Retype, word for word, the lines from the first line of the entries through the line that holds "from mathutils.geometry import"; leave out the pictures.

Exercise data.

+ + + +

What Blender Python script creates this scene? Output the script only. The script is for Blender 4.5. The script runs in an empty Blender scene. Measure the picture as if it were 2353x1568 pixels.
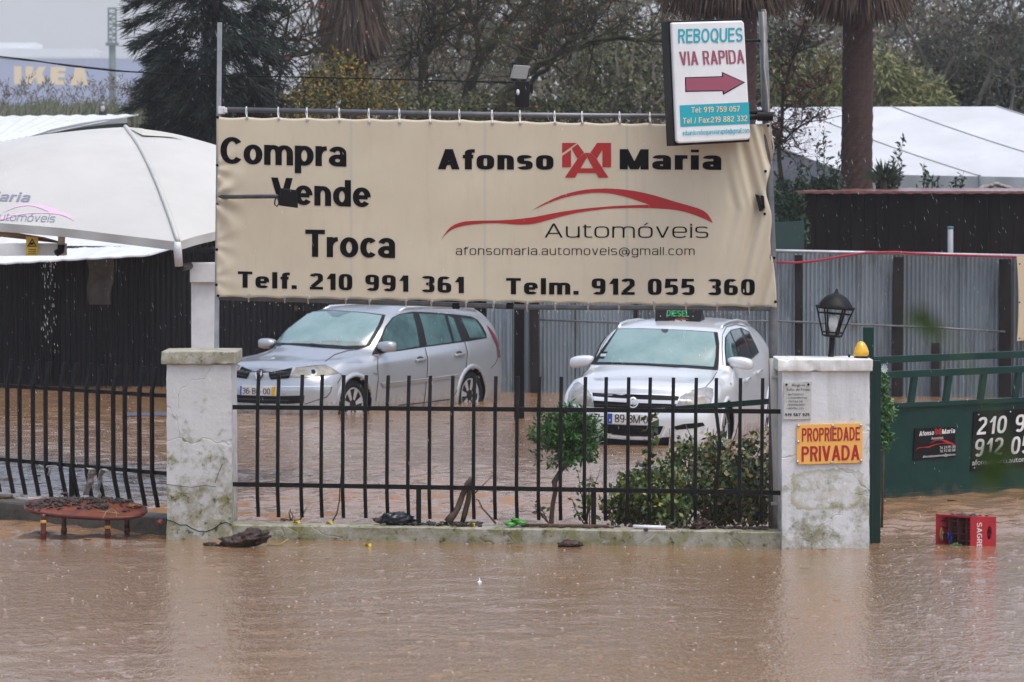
import bpy, bmesh, math, random
import numpy as np
from mathutils import Vector, Matrix, noise
from mathutils.bvhtree import BVHTree
from mathutils.geometry import delaunay_2d_cdt, tessellate_polygon

scene = bpy.context.scene
col = scene.collection
R = math.radians
# ------------------------------------------------------------------ camera, sky, sun, exposure
CAM_H, FPX, HORIZON = 2.7, 9000.0, 435.0          # eye height, focal length and horizon row in the 2353 px wide frame
TILT = math.atan((784 - HORIZON) / FPX)
cam = bpy.data.objects.new('camera', bpy.data.cameras.new('camera'))
col.objects.link(cam); scene.camera = cam
cam.location = (0, 0, CAM_H); cam.rotation_euler = (math.pi / 2 - TILT, 0, 0)
cam.data.sensor_width = 36; cam.data.lens = 36 * FPX / 2353
cam.data.clip_start = .5; cam.data.clip_end = 4000
cam.data.dof.use_dof = True; cam.data.dof.focus_distance = 31; cam.data.dof.aperture_fstop = 7.0
SUN_EL, SUN_AZ = R(70), R(135)
world = bpy.data.worlds.new('World'); scene.world = world; world.use_nodes = True
wn = world.node_tree
sky = wn.nodes.new('ShaderNodeTexSky'); sky.sky_type = 'NISHITA'; sky.sun_disc = False
sky.sun_elevation = SUN_EL; sky.sun_rotation = SUN_AZ; sky.dust_density = 4.0; sky.air_density = 1.0; sky.altitude = 20
hs = wn.nodes.new('ShaderNodeHueSaturation'); hs.inputs['Saturation'].default_value = .80
wn.links.new(sky.outputs[0], hs.inputs['Color'])
wn.links.new(hs.outputs[0], wn.nodes['Background'].inputs['Color'])
wn.nodes['Background'].inputs['Strength'].default_value = .15
sun = bpy.data.objects.new('sun', bpy.data.lights.new('sun', 'SUN')); col.objects.link(sun)
sun.data.energy = .55; sun.data.angle = R(25); sun.data.color = (1, .985, .96)
sun.rotation_euler = (math.pi / 2 - SUN_EL, 0, math.pi - SUN_AZ)
sun.location = (0, 0, 60)
scene.view_settings.view_transform = 'Standard'; scene.view_settings.look = 'None'
scene.view_settings.gamma = 1; scene.view_settings.exposure = 0.82
scene.cycles.max_bounces = 8; scene.cycles.volume_bounces = 3; scene.cycles.transparent_max_bounces = 8
# ------------------------------------------------------------------ photo geometry helpers
_c, _s = math.cos(TILT), math.sin(TILT)
def ray(px, py):
    u, v = (px - 1176.5) / FPX, (784 - py) / FPX
    return Vector((u, _c + v * _s, v * _c - _s))
EYE = Vector((0, 0, CAM_H))
def at(px, py, Y):
    d = ray(px, py); return EYE + d * (Y / d.y)
def atz(px, py, z):
    d = ray(px, py); return EYE + d * ((z - CAM_H) / d.z)
def onplane(px, py, p, n):
    d = ray(px, py); return EYE + d * ((p - EYE).dot(n) / d.dot(n))
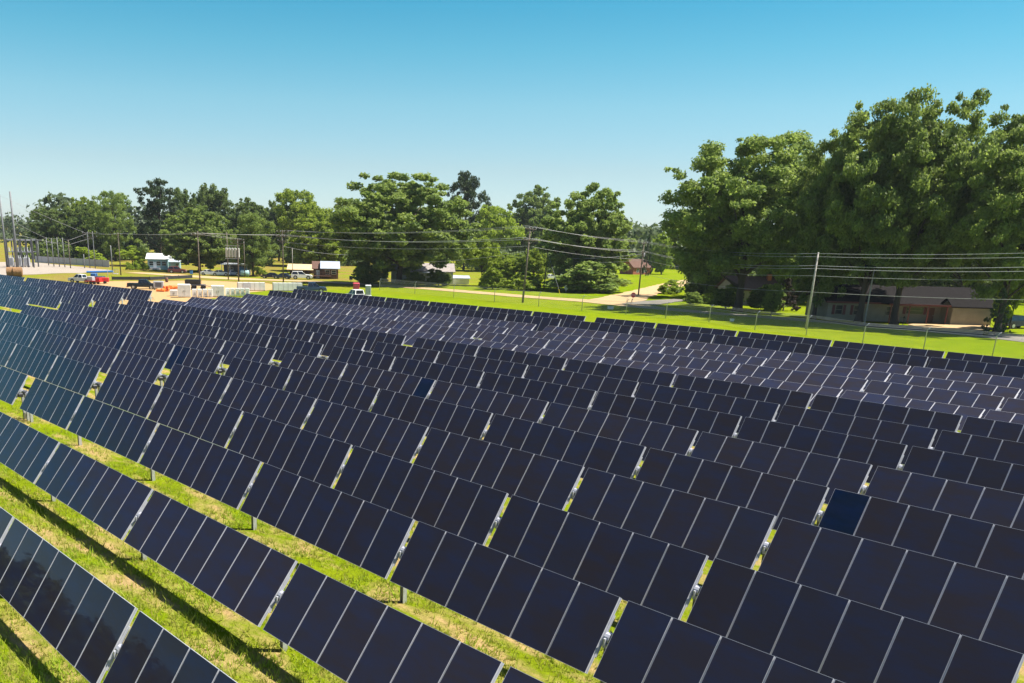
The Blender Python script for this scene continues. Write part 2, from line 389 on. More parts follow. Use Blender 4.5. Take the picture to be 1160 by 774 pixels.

+ + + +

Expected answer.
What Blender Python script creates this scene? Output the script only. The script is for Blender 4.5. The script runs in an empty Blender scene. Measure the picture as if it were 2353x1568 pixels.
import bpy, bmesh, math, random
import numpy as np
from mathutils import Vector, Matrix, noise
from mathutils.bvhtree import BVHTree
from mathutils.geometry import delaunay_2d_cdt, tessellate_polygon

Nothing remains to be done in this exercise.